The Modi government responded by cutting off the Internet while Prime Minister Narendra Modi issued appeals to Assam’s “brothers and sisters” -- you’ve guessed it on social media, where no one in Assam can see the appeal.

This is a repeat of the chilling Kashmir copybook where for more than four months now the Modi government has imposed a lockdown and cut off communication.

The New York Times has reported that India the world’s largest democracy was responsible for 67 per cent of the world’s internet shutdowns last year. With 134 incidents this year, India has had 89 Internet blackouts, some lasting months as in Kashmir.

So now the Army has been deployed in both the border states of Kashmir and Assam.

All this frantic action of setting state after state on fire while the Indian economy implodes and stagflation looms is puzzling.

The urgent requirement for the Modi government was to set the economy back on track. Instead it decided to essentially make India’s 200 million Muslims feel that they were second class citizens living in what was a Hindu Rashtra and not a secular democratic republic.

Consider the big takeaway from the second Modi government term. First triple talaq was criminalised (now banning the pernicious practice is an excellent move) but when no other community’s divorce is criminalised why single out Muslims?

Next was the assault on Kashmir’s special status and even taking away statehood as Kashmir was reduced to Union territory status by the Modi government.

The Babri Masjid judgment of the Supreme Court allowed a Ram temple to be built on the disputed site where Hindu extremist mobs had brought down the Babri Masjid.

A community under siege

If this was not enough for a community coping with lynching and under siege of the NRC coupled with the CAA, this has signaled the Modi government’s clear intent.

The RSS, which is the mothership of the BJP and the head of the Sangh parivar, has always had a view of India as a Hindu Rashtra and Modi and Shah are the spearhead of the most ideological government India has had.

But again the simple principle of if it ain’t broke don’t fix would apply. Why did the Modi government do it?

Well for starters for electoral traction in West Bengal which votes in 2021 and has 42 Lok Sabha seats. Shah is looking to unseat the Mamata Banerjee government and is hoping that the CAA would set his EVM’s ringing among the large population of refugee Hindus from Bangladesh.

Assam, where organised resistance is being seen, has 14 Lok Sabha seats and will also vote in 2021. But the CAA is meeting resistance from people who describe themselves as natives and fear being swamped by outsiders, whether Hindu or Muslim, who will take away Assam’s unique languages and features.

Clearly, Shah was unprepared for the anger of Assam.

West Bengal’s Banerjee, Punjab’s Amrinder Singh and Kerala’s Pinarayi Vijayyan have already said they will not implement what they describe as the unconstitutional CAA in their states.

Read more from Swati Chaturvedi

India is a federal union of states and Shah and Modi are trying to impose a unitary status.
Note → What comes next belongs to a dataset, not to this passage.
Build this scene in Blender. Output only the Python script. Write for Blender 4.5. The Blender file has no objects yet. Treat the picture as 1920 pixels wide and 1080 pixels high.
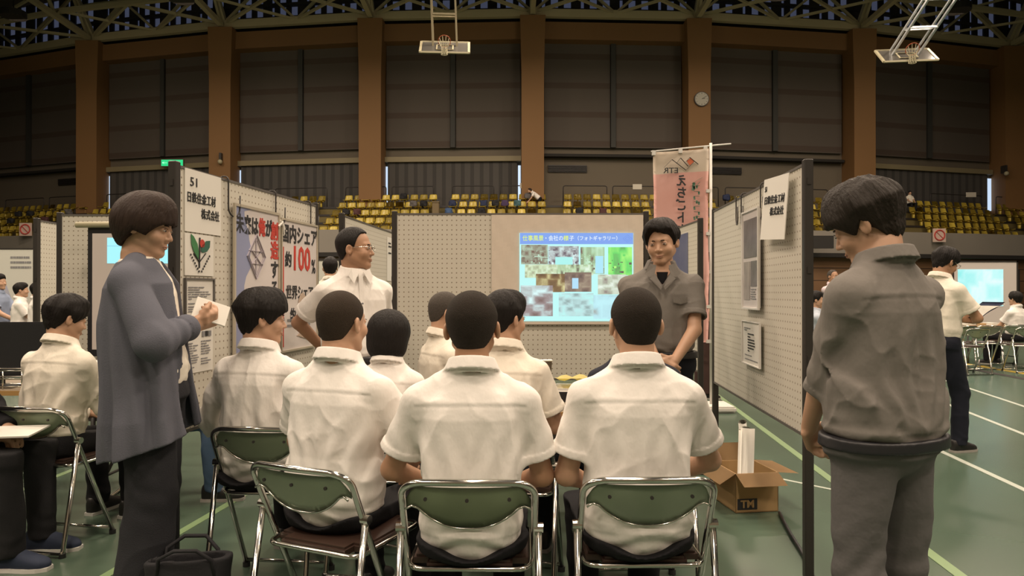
import bpy, bmesh, math, random
import numpy as np
from mathutils import Vector, Matrix
random.seed(7)
SC = bpy.context.scene
COL = SC.collection
F = 1300.0; CAMZ = 1.32; HY = 546.0       # focal length in pixels, eye height, horizon row
cam = bpy.data.cameras.new('camera'); camo = bpy.data.objects.new('camera', cam); COL.objects.link(camo)
cam.sensor_width = 36; cam.lens = 36 * F / 1920; cam.clip_end = 200
camo.location = (0, 0, CAMZ); camo.rotation_euler = (math.pi / 2 + math.atan((HY - 540) / F), 0, 0)
SC.camera = camo
SC.view_settings.view_transform = 'Standard'; SC.view_settings.look = 'None'; SC.view_settings.gamma = 1
SC.view_settings.use_curve_mapping = False; SC.view_settings.exposure = EXPOSURE = 0.0
wd = bpy.data.worlds.new('world'); SC.world = wd; wd.use_nodes = True
wd.node_tree.nodes['Background'].inputs[0].default_value = (.55, .62, .8, 1)
wd.node_tree.nodes['Background'].inputs[1].default_value = .04
# high-bay lamps hanging over the court
LAMPS = [(x, y) for y in (-9, -2, 5, 12, 19, 26) for x in (-18, -9, 0, 9, 18)]
ld = bpy.data.lights.new('hall_lamp', 'AREA'); ld.shape = 'DISK'; ld.size = 1.6; ld.energy = 610; ld.color = (1.0, .81, .63); ld.spread = math.radians(178)
LAMP_DATA = ld
def lamp_at(x, y, z=14.2):
    o = bpy.data.objects.new('hall_lamp_light', ld); COL.objects.link(o); o.location = (x, y, z); return o
for x, y in LAMPS: lamp_at(x, y)
# added wash lamps to brighten the stand and the far wall
lw = bpy.data.lights.new('added_stand_lamp', 'AREA'); lw.shape = 'DISK'; lw.size = 1.6; lw.energy = 70; lw.color = (1.0, .80, .56); lw.spread = math.radians(178)
WASH = [(x, 30 + .0055 * x * x) for x in (-24, -15, -6, 3, 12, 21)]
for x, y in WASH:
    o = bpy.data.objects.new('added_stand_lamp_light', lw); COL.objects.link(o); o.location = (x, y, 14.2); o.rotation_euler = (math.radians(38), 0, 0)

# ---------------------------------------------------------------- materials
def mat(name, col, rough=.6, metal=0, spec=.5, emit=None, est=1, bump=None, noise=None, alpha=None, trans=0):
    m = bpy.data.materials.new(name); m.use_nodes = True; nt = m.node_tree; p = nt.nodes['Principled BSDF']
    p.inputs['Base Color'].default_value = (*col, 1); p.inputs['Roughness'].default_value = rough
    p.inputs['Metallic'].default_value = metal; p.inputs['Specular IOR Level'].default_value = spec
    if trans: p.inputs['Transmission Weight'].default_value = trans
    if emit: p.inputs['Emission Color'].default_value = (*emit, 1); p.inputs['Emission Strength'].default_value = est
    tc = nt.nodes.new('ShaderNodeTexCoord')
    if noise:
        sc, amt = noise[:2]; col2 = noise[2] if len(noise) > 2 else [c * (1 - amt) for c in col]
        mp = nt.nodes.new('ShaderNodeMapping'); mp.inputs['Scale'].default_value = noise[3] if len(noise) > 3 else (1, 1, 1)
        n = nt.nodes.new('ShaderNodeTexNoise'); n.inputs['Scale'].default_value = sc; n.inputs['Detail'].default_value = 4
        r = nt.nodes.new('ShaderNodeMix'); r.data_type = 'RGBA'
        r.inputs['A'].default_value = (*col, 1); r.inputs['B'].default_value = (*col2, 1)
        nt.links.new(tc.outputs['Object'], mp.inputs[0]); nt.links.new(mp.outputs[0], n.inputs['Vector'])
        nt.links.new(n.outputs[0], r.inputs['Factor']); nt.links.new(r.outputs['Result'], p.inputs['Base Color'])
    if bump:
        sc, st = bump[:2]
        mp = nt.nodes.new('ShaderNodeMapping'); mp.inputs['Scale'].default_value = bump[2] if len(bump) > 2 else (1, 1, 1)
        n = nt.nodes.new('ShaderNodeTexNoise'); n.inputs['Scale'].default_value = sc; n.inputs['Detail'].default_value = 3
        bp = nt.nodes.new('ShaderNodeBump'); bp.inputs['Strength'].default_value = st; bp.inputs['Distance'].default_value = .01
        nt.links.new(tc.outputs['Object'], mp.inputs[0]); nt.links.new(mp.outputs[0], n.inputs['Vector'])
        nt.links.new(n.outputs[0], bp.inputs['Height']); nt.links.new(bp.outputs[0], p.inputs['Normal'])
    return m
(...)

Expect a full fight back.

So what next?

Since Parliament has passed the Bill, the CAA will now be challenged in the Supreme Court. Will the Supreme Court protect the idea of a secular democratic India with absolute equality between citizens of all faiths?

It must or the audacious experiment of the India project conjured up by giants like Mahatma Gandhi, Jawaharlal Nehru and Sardar Patel will dwarf itself in to a Hindu Rashtra.